El punto de arranque es el personaje de Hillary,
interpretado por una sensacional (una vez más) Olivia Colman, una mujer de
mediana edad que trabaja en el Cine Empire de su Margate natal (en la costa norte
inglesa) como encargada de taquilleros. Hillary tiene un comportamiento extraño
y excéntrico y parece tener problemas psicológicos aunque es respetada por sus
compañeros y por su jefe Donald Ellis (Colin Firth) con el que mantiene encuentros
sexuales pese a estar el casado. La llegada de un nuevo taquillero, un joven de
raza negra llamado Stephen (Micheal Ward) abre para ella un mundo nuevo desde
el momento que empiezan a compartir secretos y empiezan a comprender mutuamente
las circunstancias especiales de cada uno.
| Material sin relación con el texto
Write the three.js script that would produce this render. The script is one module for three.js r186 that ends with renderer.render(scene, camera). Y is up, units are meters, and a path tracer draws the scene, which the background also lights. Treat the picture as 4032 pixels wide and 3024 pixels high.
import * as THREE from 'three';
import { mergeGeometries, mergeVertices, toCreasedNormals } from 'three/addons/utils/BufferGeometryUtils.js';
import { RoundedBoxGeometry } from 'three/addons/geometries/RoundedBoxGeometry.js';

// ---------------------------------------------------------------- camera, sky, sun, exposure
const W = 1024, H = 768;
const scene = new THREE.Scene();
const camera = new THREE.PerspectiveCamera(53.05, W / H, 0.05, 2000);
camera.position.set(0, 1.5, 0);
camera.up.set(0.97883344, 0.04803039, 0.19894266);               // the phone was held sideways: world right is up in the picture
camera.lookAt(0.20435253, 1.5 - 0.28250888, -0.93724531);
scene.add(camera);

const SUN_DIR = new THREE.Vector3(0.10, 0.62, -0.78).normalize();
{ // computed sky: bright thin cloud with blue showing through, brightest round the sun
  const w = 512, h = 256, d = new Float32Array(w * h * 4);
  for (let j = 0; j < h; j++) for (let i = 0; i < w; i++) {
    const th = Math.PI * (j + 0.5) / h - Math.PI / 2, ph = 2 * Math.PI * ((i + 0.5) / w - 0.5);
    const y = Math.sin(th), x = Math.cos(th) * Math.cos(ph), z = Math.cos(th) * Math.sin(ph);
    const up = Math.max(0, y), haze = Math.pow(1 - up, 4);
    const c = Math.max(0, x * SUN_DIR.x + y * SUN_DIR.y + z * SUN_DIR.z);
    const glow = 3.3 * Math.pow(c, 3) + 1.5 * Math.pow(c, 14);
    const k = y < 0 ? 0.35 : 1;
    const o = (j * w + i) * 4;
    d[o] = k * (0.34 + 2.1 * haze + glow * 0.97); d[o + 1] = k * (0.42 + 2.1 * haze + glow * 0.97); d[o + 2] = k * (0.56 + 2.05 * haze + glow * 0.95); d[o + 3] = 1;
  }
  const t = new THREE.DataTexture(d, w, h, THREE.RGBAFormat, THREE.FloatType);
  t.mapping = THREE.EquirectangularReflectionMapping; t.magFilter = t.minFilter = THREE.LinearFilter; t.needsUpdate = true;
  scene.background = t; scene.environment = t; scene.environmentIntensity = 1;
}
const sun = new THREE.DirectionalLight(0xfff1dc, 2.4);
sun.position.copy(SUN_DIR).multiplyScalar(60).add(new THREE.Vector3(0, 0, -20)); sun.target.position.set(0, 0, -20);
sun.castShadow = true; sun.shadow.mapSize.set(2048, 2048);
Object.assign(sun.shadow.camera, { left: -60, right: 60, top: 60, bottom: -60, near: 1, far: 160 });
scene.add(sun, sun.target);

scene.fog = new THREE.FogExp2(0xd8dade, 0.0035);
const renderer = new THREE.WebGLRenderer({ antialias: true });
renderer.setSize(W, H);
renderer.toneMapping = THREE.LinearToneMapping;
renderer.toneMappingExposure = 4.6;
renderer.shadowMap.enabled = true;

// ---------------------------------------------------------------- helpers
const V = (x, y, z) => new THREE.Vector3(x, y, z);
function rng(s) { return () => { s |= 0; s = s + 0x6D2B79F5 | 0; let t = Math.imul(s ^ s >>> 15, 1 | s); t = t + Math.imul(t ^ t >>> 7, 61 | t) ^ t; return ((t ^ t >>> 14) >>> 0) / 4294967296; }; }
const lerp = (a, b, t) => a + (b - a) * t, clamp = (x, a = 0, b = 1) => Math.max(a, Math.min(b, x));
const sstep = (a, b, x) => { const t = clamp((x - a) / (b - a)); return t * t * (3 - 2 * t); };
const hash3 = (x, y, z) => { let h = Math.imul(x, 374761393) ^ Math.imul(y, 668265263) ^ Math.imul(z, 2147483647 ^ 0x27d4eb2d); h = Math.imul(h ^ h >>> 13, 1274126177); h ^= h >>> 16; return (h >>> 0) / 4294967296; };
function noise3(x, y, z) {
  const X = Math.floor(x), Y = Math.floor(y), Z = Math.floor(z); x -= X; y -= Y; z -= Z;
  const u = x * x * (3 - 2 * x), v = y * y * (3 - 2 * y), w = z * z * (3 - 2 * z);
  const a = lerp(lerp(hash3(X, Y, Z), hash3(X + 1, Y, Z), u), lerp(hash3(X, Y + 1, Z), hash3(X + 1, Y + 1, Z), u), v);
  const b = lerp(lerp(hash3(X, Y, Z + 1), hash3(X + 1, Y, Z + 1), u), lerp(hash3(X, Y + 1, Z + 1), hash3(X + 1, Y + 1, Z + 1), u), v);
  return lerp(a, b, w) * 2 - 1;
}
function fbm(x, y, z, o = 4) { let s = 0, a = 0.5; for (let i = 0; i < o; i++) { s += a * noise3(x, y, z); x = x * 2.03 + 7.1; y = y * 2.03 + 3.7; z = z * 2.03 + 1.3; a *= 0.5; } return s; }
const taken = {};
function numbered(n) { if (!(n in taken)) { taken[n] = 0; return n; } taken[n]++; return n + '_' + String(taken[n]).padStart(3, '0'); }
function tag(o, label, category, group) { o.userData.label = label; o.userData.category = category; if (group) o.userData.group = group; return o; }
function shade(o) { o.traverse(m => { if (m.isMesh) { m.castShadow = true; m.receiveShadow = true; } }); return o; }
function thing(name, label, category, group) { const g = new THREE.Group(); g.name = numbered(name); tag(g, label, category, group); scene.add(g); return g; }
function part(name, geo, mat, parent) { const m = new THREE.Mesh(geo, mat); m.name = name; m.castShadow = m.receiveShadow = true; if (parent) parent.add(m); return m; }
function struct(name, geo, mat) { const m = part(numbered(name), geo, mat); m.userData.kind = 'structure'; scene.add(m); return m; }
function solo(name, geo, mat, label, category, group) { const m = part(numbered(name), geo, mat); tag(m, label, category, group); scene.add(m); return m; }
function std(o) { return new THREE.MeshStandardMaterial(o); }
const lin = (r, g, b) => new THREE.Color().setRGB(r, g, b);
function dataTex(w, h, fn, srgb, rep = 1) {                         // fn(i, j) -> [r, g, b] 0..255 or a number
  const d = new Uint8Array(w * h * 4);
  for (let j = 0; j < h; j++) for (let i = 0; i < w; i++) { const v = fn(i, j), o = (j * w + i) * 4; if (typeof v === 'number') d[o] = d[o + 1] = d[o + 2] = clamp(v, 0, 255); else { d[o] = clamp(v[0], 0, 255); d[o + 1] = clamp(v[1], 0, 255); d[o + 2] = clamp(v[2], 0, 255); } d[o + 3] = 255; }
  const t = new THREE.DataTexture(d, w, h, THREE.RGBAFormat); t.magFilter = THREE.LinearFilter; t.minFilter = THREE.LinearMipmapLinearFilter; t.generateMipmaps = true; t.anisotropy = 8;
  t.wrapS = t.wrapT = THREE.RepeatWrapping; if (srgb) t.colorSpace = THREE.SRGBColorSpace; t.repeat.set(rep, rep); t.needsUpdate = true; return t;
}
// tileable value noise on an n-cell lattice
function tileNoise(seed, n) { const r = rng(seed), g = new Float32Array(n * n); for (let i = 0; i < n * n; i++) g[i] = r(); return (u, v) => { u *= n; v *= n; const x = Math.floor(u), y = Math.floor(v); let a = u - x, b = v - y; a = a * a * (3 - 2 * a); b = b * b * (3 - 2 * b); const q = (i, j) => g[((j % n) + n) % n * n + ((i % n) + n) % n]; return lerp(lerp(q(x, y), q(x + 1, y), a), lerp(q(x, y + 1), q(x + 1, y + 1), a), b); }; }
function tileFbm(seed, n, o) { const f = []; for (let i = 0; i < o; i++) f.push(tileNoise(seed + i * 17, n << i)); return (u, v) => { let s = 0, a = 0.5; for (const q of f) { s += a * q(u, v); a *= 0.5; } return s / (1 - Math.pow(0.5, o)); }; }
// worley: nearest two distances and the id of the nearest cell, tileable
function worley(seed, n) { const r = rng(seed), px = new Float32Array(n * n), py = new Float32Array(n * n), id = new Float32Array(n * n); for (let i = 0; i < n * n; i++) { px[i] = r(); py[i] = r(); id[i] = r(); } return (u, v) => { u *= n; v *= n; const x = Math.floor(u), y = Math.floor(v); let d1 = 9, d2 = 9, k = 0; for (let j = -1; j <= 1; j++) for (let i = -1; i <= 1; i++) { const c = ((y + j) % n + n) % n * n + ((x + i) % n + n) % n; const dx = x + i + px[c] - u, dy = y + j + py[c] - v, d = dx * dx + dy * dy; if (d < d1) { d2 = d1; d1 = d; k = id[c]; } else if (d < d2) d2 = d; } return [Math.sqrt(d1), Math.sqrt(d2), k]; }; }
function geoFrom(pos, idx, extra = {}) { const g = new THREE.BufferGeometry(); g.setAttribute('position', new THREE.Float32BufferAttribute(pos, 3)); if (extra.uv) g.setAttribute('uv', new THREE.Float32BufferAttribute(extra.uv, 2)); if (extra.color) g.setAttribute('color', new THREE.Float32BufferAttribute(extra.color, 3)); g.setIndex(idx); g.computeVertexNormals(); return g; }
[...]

Hillary experimenta un viaje a lo
mejor y lo peor de si misma con momentos álgidos pero también con peligrosas regresiones
mientras que Stephen trata de ayudarla pero se ve muy limitado por muchos
factores. La extraordinaria interpretación de Colman dirige y manda la película
y la lleva por espectaculares derroteros con sublimes momentos dramáticos
cargados de credibilidad, aunque no es menor el trabajo del prometedor Micheal Ward
encarnando a un joven que simboliza muchos aspectos del nuevo Reino Unido de
comienzos de los 80, aquel que plantó cara al tatcherismo con multirracialidad,
liberación de las costumbres y un enfoque vital ante el encorsetamiento social
británico, expresado por la preeminencia
musical de la New Wave. Una fotografía fastuosa y clasicista, una inteligente
utilización de la banda sonora donde abundan hits de diferentes épocas y por
supuesto, una mención constante a películas del periodo de las que vemos varios
fragmentos componen un fresco inteligente y delicioso. Como también es una
delicia ver todos los entresijos de una sala de cine “de toda la vida” de y los
profesionales que hicieron posible que muchos nos aficionásemos al cine,
convenientemente homenajeados; ya solo por eso este filme merecería la pena.